La vérité est que cette droite-là, qui n’applique et ne budgète que les réformes libérales, a rarement été aussi dure et aussi dogmatique. Les croyances classiques et conservatrices sont là, tenaces, et elles sont bien le fil conducteur des réformes, qui servent les intérêts des mêmes, les plus riches (au sens des grilles de revenu et de patrimoine de l’Insee) et les entreprises. A tel point qu’une partie des députés de la majorité, après le désaveu logique des élections municipales, a réclamé plus de justice. Car les réformes, pour être acceptées par des Français qui y sont prêts, doivent être justes, faire partager l’effort, et s’attaquer aux conservatismes du bas comme du haut.
Au lieu de cela, la réforme, argument de vente principal de ce gouvernement et terme passe-partout enrobant n’importe quel plan de rigueur, est devenu un nom de code pour un programme idéologique à sens unique, vieux comme les recettes éculées de la droite : moins d’Etat et de fonctionnaires, moins d’impôt progressif, moins de charges, moins d’immigrés, plus de flexibilité, plus de travail, plus de sanctions.

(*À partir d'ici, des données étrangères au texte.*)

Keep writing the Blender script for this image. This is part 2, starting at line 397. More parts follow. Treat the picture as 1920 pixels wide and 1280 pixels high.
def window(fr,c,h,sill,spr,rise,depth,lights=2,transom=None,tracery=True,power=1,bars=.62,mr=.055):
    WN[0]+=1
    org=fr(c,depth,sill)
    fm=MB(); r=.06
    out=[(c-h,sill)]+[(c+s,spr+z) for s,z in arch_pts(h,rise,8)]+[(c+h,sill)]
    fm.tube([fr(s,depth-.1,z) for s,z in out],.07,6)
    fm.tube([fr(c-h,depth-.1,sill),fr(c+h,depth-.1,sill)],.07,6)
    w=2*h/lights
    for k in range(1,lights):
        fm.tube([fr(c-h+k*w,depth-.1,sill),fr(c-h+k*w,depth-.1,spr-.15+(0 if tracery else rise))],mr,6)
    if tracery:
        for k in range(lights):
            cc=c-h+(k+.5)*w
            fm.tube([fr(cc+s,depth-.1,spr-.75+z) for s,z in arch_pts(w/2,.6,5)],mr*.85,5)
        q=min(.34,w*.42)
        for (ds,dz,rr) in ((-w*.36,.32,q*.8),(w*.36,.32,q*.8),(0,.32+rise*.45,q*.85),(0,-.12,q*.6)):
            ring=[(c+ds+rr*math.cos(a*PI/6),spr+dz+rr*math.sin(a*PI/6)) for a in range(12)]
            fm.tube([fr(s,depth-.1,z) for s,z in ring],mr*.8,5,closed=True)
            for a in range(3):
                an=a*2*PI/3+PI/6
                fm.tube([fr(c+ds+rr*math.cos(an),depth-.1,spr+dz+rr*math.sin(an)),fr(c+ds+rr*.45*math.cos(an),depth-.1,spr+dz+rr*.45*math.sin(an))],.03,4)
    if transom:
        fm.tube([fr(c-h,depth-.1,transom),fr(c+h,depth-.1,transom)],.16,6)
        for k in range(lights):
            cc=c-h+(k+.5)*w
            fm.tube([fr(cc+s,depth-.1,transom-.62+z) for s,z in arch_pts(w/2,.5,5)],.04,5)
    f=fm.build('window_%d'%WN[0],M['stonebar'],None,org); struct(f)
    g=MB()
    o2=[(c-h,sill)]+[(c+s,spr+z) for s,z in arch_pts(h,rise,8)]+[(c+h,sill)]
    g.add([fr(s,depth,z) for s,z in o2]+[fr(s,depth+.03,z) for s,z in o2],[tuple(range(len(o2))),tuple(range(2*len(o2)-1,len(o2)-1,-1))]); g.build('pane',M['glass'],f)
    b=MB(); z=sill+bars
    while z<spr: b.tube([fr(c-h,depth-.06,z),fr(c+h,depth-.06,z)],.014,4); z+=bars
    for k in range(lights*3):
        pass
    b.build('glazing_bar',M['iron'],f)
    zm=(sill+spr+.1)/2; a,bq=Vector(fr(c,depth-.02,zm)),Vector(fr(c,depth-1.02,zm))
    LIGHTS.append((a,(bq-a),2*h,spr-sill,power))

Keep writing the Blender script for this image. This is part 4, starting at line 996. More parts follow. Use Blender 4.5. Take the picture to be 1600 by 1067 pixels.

Dernier exemple, la question des retraites donne l’occasion au gouvernement de resservir son couplet bien huilé : il parle de « la » réforme comme s’il n’y en avait qu’une possible, il vend une solution unique, l’allongement de la durée de cotisations, et ne supporte aucune contradiction, traitant les contestataires d’immobilistes ou d’ignorants. Si la réforme était contestée, c’est qu’elle aurait été mal expliquée, sans assez de « pédagogie ». Une vraie propagande. L’équation des retraites, mathématique, a pourtant d’autres leviers, avec des marges de manœuvre sur chacun d’entre eux : le taux de cotisations, le niveau des pensions (abaissement du plafond ou dégressivité pour les grosses retraites par exemple), le taux d’emploi (des seniors et des jeunes en particulier), l’assiette des cotisations. Un exemple parmi d’autres sur l’assiette : on peut l’élargir aux revenus du capital, mais déjà limiter les exonérations sur les revenus du travail. La Cour des comptes a recensé tous les revenus du travail qui échappent aux cotisations ou à la CSG (rapport annuel sept. 2007) : stock-options, épargne entreprise, participation, intéressement, indemnités de retraite et de licenciement, heures sup… Au total, environ 40 milliards d’euros par an de manque à gagner pour la collectivité, profitant à une minorité de salariés qui plus est. Les exonérations diverses (lois Fillon notamment sur les salaires jusqu’à 1,6 Smic) accordées sans contrepartie, coûtent à peu près le même montant. A côté, le déficit des retraites est estimé par le Conseil d’orientation des retraites à 5 milliards en 2008, 15 milliards en 2015, 25 milliards en 2020.
Des économistes proposent également d’autres solutions qui simplifient, répartissent l’effort et équilibrent le système : étude Bozio-Piketty, par exemple, réforme selon le modèle suédois.
Contrairement au discours martelé, d’autres réformes, alliant efficacité et justice, sont possibles.
Contrairement aux apparences, Sarkozy est bien plus dogmatique que pragmatique.